Closed silva96 closed 3 years ago

silva96 commented 3 years ago

We have links in our platform that are user profiles like this:

domain.com/users/some.username

Whenever you click on those links, a normal request is made instead of a turbo request.

Is there any way to fix this? (I don't want to write a stimulus "link_controller#click" that calls Turbo.visit if it can be fixed from turbo side)

Thanks!

terracatta commented 3 years ago

If anyone else was reading this issue and asked themselves "are periods even allowed in the path?", apparently they are.

brunoprietog commented 3 years ago

I have the same issue, it would be nice if it could be solved directly from turbo.

silva96 commented 3 years ago

If anyone else was reading this issue and asked themselves "are periods even allowed in the path?", apparently they are.

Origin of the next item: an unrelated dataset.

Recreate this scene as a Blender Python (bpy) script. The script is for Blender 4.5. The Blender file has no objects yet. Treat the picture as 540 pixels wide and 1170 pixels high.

Yes, instagram does it all day https://www.instagram.com/ruby.tuesday/

tleish commented 3 years ago

TLDR: Turbo can handle periods, as long as the URL doesn't end in a way that suggests the URL is NOT an html page.

DETAILS:

Links with dots are via turbo:

Note in the instagram example, the URL ends in "/", indicating it's a directory

Turbo checks to see if a url is a directory or an html page

function isHTML(url) {
  return !!getExtension(url).match(/^(?:|\.(?:htm|html|xhtml))$/)
}

Turbo skips non-html links (e.g. .json, .svg, .jpg, .png, etc).

  locationIsVisitable(location: URL) {
    return ... && isHTML(location)
  }

Any suggestions on how the javascript could determine if the url is an html page vs a file with a .username extension?

One possible option I can think of is to add capability to turbo to support an html attribute which tells turbo "treat as an html link, even if it doesn't look like one".

This option requires a developer to write additional code, so you could just append / or .html to the end of URLs with dots and make it work today.